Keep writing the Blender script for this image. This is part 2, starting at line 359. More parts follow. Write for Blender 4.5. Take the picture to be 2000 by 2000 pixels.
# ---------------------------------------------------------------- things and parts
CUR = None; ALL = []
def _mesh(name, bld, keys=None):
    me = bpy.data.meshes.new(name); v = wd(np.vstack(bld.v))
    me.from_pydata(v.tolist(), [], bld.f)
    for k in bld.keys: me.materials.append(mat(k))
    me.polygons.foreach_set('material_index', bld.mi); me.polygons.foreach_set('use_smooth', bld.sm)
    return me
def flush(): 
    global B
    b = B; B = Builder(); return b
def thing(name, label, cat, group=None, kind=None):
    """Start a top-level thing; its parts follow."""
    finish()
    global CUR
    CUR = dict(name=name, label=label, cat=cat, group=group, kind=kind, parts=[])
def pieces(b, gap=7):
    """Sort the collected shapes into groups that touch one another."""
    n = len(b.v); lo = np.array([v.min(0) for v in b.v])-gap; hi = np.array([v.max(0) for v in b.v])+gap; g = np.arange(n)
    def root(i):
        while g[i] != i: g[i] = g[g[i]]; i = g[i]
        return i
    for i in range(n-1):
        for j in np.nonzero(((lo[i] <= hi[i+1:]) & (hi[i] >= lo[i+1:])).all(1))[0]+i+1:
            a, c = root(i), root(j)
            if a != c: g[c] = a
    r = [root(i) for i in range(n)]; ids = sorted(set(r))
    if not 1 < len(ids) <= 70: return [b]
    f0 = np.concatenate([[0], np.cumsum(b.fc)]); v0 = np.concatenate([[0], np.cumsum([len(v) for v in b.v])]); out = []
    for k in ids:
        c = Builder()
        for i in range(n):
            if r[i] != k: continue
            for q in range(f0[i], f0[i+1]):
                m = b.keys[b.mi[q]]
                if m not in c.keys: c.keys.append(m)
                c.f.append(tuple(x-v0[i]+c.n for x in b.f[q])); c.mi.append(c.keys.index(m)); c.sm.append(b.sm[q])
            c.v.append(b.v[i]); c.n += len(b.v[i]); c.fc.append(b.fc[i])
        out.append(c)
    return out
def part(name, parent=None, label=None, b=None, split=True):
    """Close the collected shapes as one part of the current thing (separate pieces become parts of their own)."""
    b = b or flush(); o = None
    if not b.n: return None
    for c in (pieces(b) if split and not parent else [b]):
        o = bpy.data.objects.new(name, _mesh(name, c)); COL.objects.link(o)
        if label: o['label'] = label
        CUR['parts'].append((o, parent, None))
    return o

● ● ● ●

#### Short problem:
Of the lines in the data, how many contain the word "follow"? Provide the number and nothing further.

#### Written answer:
2